-- begin Source data --

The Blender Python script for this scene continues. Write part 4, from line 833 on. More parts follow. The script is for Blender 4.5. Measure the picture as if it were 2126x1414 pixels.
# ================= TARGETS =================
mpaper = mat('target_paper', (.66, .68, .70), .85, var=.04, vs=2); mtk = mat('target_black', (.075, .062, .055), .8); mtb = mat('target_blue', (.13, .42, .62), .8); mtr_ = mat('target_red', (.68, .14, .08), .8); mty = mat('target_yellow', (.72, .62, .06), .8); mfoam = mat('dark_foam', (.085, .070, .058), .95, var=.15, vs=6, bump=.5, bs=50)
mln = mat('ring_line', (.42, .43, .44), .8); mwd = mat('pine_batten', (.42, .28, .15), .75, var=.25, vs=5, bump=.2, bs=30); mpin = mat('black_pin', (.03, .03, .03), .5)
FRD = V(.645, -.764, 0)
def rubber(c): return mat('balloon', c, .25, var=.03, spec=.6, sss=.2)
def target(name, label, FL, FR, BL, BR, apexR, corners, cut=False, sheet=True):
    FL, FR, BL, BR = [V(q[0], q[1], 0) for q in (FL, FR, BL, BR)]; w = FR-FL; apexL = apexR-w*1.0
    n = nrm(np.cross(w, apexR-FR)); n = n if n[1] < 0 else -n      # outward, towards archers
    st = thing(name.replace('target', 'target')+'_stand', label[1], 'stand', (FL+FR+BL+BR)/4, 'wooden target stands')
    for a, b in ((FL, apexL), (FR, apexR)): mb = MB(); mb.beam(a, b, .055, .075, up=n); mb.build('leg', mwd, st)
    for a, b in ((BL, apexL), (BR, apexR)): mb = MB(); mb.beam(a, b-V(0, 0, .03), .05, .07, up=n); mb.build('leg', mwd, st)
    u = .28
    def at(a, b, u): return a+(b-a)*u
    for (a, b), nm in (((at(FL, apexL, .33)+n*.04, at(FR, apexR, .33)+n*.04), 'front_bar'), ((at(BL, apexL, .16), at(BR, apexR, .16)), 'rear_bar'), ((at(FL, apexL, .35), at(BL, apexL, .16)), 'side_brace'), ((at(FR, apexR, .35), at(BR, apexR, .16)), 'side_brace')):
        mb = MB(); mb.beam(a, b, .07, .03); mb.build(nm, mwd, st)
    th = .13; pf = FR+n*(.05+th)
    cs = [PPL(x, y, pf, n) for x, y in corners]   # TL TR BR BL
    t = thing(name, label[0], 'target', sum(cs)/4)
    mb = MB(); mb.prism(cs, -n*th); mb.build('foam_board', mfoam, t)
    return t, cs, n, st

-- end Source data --

**Exercise brief**
Print all the data exactly.

**Full output**
The Blender Python script for this scene continues. Write part 4, from line 833 on. More parts follow. The script is for Blender 4.5. Measure the picture as if it were 2126x1414 pixels.
# ================= TARGETS =================
mpaper = mat('target_paper', (.66, .68, .70), .85, var=.04, vs=2); mtk = mat('target_black', (.075, .062, .055), .8); mtb = mat('target_blue', (.13, .42, .62), .8); mtr_ = mat('target_red', (.68, .14, .08), .8); mty = mat('target_yellow', (.72, .62, .06), .8); mfoam = mat('dark_foam', (.085, .070, .058), .95, var=.15, vs=6, bump=.5, bs=50)
mln = mat('ring_line', (.42, .43, .44), .8); mwd = mat('pine_batten', (.42, .28, .15), .75, var=.25, vs=5, bump=.2, bs=30); mpin = mat('black_pin', (.03, .03, .03), .5)
FRD = V(.645, -.764, 0)
def rubber(c): return mat('balloon', c, .25, var=.03, spec=.6, sss=.2)
def target(name, label, FL, FR, BL, BR, apexR, corners, cut=False, sheet=True):
    FL, FR, BL, BR = [V(q[0], q[1], 0) for q in (FL, FR, BL, BR)]; w = FR-FL; apexL = apexR-w*1.0
    n = nrm(np.cross(w, apexR-FR)); n = n if n[1] < 0 else -n      # outward, towards archers
    st = thing(name.replace('target', 'target')+'_stand', label[1], 'stand', (FL+FR+BL+BR)/4, 'wooden target stands')
    for a, b in ((FL, apexL), (FR, apexR)): mb = MB(); mb.beam(a, b, .055, .075, up=n); mb.build('leg', mwd, st)
    for a, b in ((BL, apexL), (BR, apexR)): mb = MB(); mb.beam(a, b-V(0, 0, .03), .05, .07, up=n); mb.build('leg', mwd, st)
    u = .28
    def at(a, b, u): return a+(b-a)*u
    for (a, b), nm in (((at(FL, apexL, .33)+n*.04, at(FR, apexR, .33)+n*.04), 'front_bar'), ((at(BL, apexL, .16), at(BR, apexR, .16)), 'rear_bar'), ((at(FL, apexL, .35), at(BL, apexL, .16)), 'side_brace'), ((at(FR, apexR, .35), at(BR, apexR, .16)), 'side_brace')):
        mb = MB(); mb.beam(a, b, .07, .03); mb.build(nm, mwd, st)
    th = .13; pf = FR+n*(.05+th)
    cs = [PPL(x, y, pf, n) for x, y in corners]   # TL TR BR BL
    t = thing(name, label[0], 'target', sum(cs)/4)
    mb = MB(); mb.prism(cs, -n*th); mb.build('foam_board', mfoam, t)
    return t, cs, n, st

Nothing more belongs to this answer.